“If someone surrenders himself entirely to God resolving to do
anything for Him, the Lord will protect that person from deception.”
-Brother Lawrence
What if we took steps in life with the heart of a child? with no future
steps laid out except the one in front of us. Kind of like a child who
leaps into the back seat of his family car. He, at times, does not know where
he is going but he doesn’t worry because he knows that mom or dad is driving. That is enough to convince him to make an act of trust. What if we look at what Jesus has done or allowed to happen in our lives? We can come to recognize His guiding hand, we can begin to know and love the driver and we too can make an act of trust. At times it feels as if we are at the edge looking out into the abyss of the unknown trying to convince ourselves to jump, not knowing where we will land.
The Lenten season is a very appropriate time to practice not only acts of trust but willful acts of surrender.
A time always comes when we are caught amid living, astonished at how we got where we are and wondering where we are going next. Personal reflection during moments like these usually begin with a plan. There is a plan, an A, B, C type of plan and it usually includes details of what steps to take first and what backup plan to implement in case the first steps backfire. This reaction to life is lead by our intellect and if our intellect alone is heading our implementations we know that we are off to a bad start.
Planning is not all wrong, it is a part of our participation with the plan
of God for our lives. He does not discourage our efforts, but he does ask us to look at the root of our motivation for planning. What is the engine that powers our motivation for making life choices? Is our mind or our heart the engine? Do we reason our way through life or do we will our way through life? And what role do we give prayer in all of this?
“Whether you eat or drink or speak or converse with a person in the world, or whatever else you do, be ever desiring God and having your heart affectioned to Him, for this is a thing most necessary for interior solitude, which demands that the soul have no thought that is not directed toward God” (St. John of the Cross)
Surrender begins with the exercise of doing God’s will in our daily duties. We exercise surrender of the will daily so that when the time comes to bend to something big in life our will is strong enough to let go of all it was holding on to.
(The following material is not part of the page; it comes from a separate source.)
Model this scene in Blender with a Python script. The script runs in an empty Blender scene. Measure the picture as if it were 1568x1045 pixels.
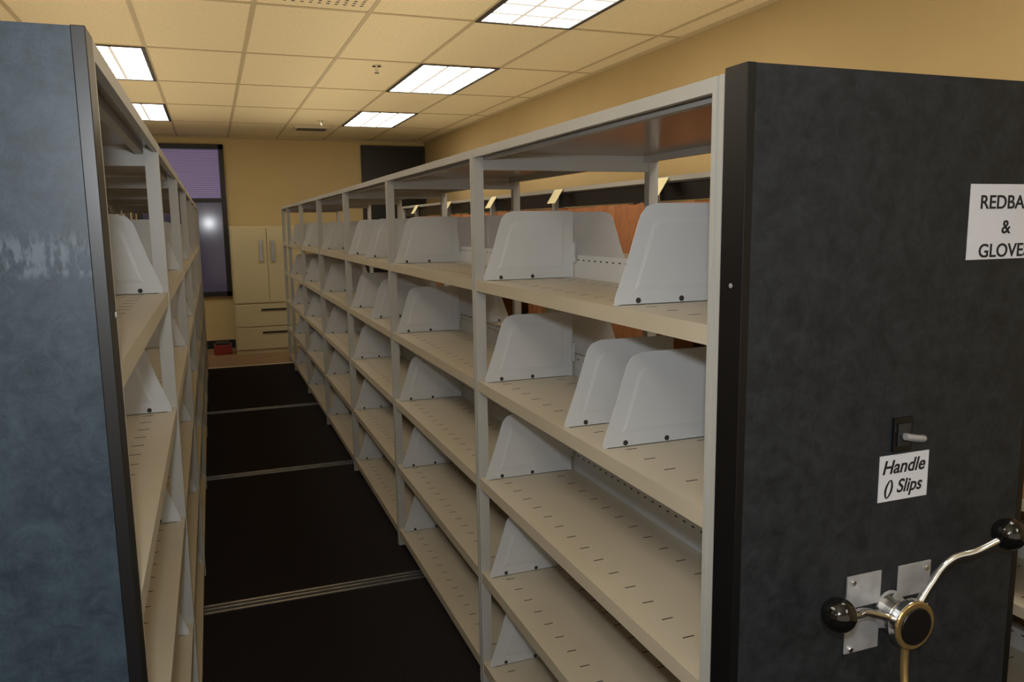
import bpy, bmesh, math, random
from mathutils import Matrix, Vector
random.seed(7)
scene=bpy.context.scene
COL=scene.collection
ZC=1.566            # camera height
# ------------------------------------------------------------ materials
def mat(name,col,rough=.5,metal=0.,noise=None,bump=0.,bscale=200,spec=.5,coat=0.):
    m=bpy.data.materials.new(name);m.use_nodes=True
    nt=m.node_tree;N=nt.nodes;L=nt.links;b=N["Principled BSDF"]
    b.inputs["Base Color"].default_value=(*col,1);b.inputs["Roughness"].default_value=rough
    b.inputs["Metallic"].default_value=metal
    b.inputs["Specular IOR Level"].default_value=spec
    b.inputs["Coat Weight"].default_value=coat
    tc=N.new("ShaderNodeTexCoord")
    nz=N.new("ShaderNodeTexNoise");L.new(tc.outputs["Object"],nz.inputs["Vector"])
    sc,amt=noise if noise else (6,.06)
    nz.inputs["Scale"].default_value=sc;nz.inputs["Detail"].default_value=6;nz.inputs["Roughness"].default_value=.65
    r=N.new("ShaderNodeValToRGB");L.new(nz.outputs["Fac"],r.inputs["Fac"])
    r.color_ramp.elements[0].position=.3;r.color_ramp.elements[1].position=.7
    r.color_ramp.elements[0].color=(*[max(0,c*(1-amt)) for c in col],1)
    r.color_ramp.elements[1].color=(*[min(1,c*(1+amt)) for c in col],1)
    L.new(r.outputs["Color"],b.inputs["Base Color"])
    if bump:
        n2=N.new("ShaderNodeTexNoise");n2.inputs["Scale"].default_value=bscale;L.new(tc.outputs["Object"],n2.inputs["Vector"])
        bp=N.new("ShaderNodeBump");bp.inputs["Strength"].default_value=bump;bp.inputs["Distance"].default_value=.002
        L.new(n2.outputs["Fac"],bp.inputs["Height"]);L.new(bp.outputs["Normal"],b.inputs["Normal"])
    return m
def emis(name,col,s,base=(.8,.8,.8)):
    m=mat(name,base,.6);b=m.node_tree.nodes["Principled BSDF"]
    b.inputs["Emission Color"].default_value=(*col,1);b.inputs["Emission Strength"].default_value=s
    return m
M_shelf=mat("shelf_cream_enamel",(.54,.475,.365),.36,noise=(3,.05))
M_post=mat("post_grey_enamel",(.45,.44,.41),.38,noise=(3,.04))
M_div=mat("divider_grey_enamel",(.56,.57,.58),.42,noise=(4,.04))
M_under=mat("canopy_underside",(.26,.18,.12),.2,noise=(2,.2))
M_slot=mat("slot_dark",(.03,.025,.02),.8)
M_black=mat("black_edge_trim",(.004,.004,.005),.35)
M_base=mat("carriage_dark",(.02,.02,.02),.6)
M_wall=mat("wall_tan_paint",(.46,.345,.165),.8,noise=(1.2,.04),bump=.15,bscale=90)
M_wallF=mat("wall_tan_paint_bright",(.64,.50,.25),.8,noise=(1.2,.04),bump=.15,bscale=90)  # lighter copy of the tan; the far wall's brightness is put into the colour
M_ceil=mat("ceiling_tile",(.78,.68,.45),.9,noise=(60,.08),bump=.4,bscale=120)
M_tbar=mat("ceiling_tbar",(.50,.41,.25),.6)
M_carpet=mat("deck_carpet",(.020,.016,.017),.95,noise=(150,.6),bump=.6,bscale=500,spec=.15)
M_tile=mat("floor_vinyl",(.28,.17,.10),.5,noise=(3,.2))
M_steel=mat("rail_steel",(.42,.42,.45),.35,.9,noise=(20,.25))
M_chrome=mat("chrome",(.85,.85,.85),.14,1.)
M_plate=mat("plate_satin_steel",(.42,.42,.44),.35,.35,noise=(30,.15))
M_brass=mat("brass",(.55,.38,.16),.25,.8)
M_knob=mat("knob_black_plastic",(.004,.004,.004),.12,coat=.5)
M_paper=mat("paper_white",(.66,.66,.71),.8,noise=(8,.02))
M_ink=mat("ink_black",(.01,.01,.012),.7)
M_cab=mat("cabinet_cream",(.54,.46,.27),.45,noise=(2,.03))
M_frameblk=mat("fixture_black",(.02,.018,.015),.6)
M_lens=emis("fixture_lens",(1,.92,.78),7)
M_louv=emis("louver_white",(1,.88,.70),.5,(.3,.3,.3))
M_f=[mat("folder_a",(.46,.18,.07),.7,noise=(20,.15)),mat("folder_b",(.50,.21,.09),.7,noise=(20,.15)),mat("folder_c",(.40,.155,.06),.7,noise=(20,.15))]
M_label=mat("label_yellow",(.75,.68,.40),.7)
M_bk=mat("door_black",(.008,.007,.007),.4)
M_red=mat("red_plastic",(.25,.02,.015),.5)
M_brz=mat("window_frame_bronze",(.015,.012,.012),.5)
M_glass=emis("window_pane_dusk",(.30,.25,.42),.25,(.05,.05,.07))
M_glassl=emis("window_pane_low",(.18,.13,.22),.12,(.03,.03,.04))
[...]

Similar to those who exercise their body so that when the time comes to perform, they are not stiff and weak but agile and strong.
Have you ever tried the “trust fall” when you are near a friend or
loved one? you simply fall in their direction without warning? the idea is that you grow in trust when they react quick enough to catch you. These trust falls are necessary in the spiritual life, they are the choices we make in prayer, the choices we make during times of inspiration, they are the life choices we make with a spiritual guide or with blind faith. If they are made in complete surrender to God and are in union with His will, we cannot be deceived, we are not left wondering if we took a step in the right direction.
If our choices are rooted in our desire for God, they will be done with an intention to glorify Him. If we want to make a change in life but we are afraid because it would significantly change everything we’ve known and lived for, we simply must discern the root of the change, what prompted it? what goal do we hope to achieve by it? is it a pure desire? is it from God? Even if it is not clear where it will lead or if it will even work, as long as we trust God with the initial step, “step A” without creating a B, and a C for ourselves, God will bless it and once we take it, he will ask us to take another step and another. Not B, or C steps, but new A steps and each of them requiring a leap of faith into the unknown.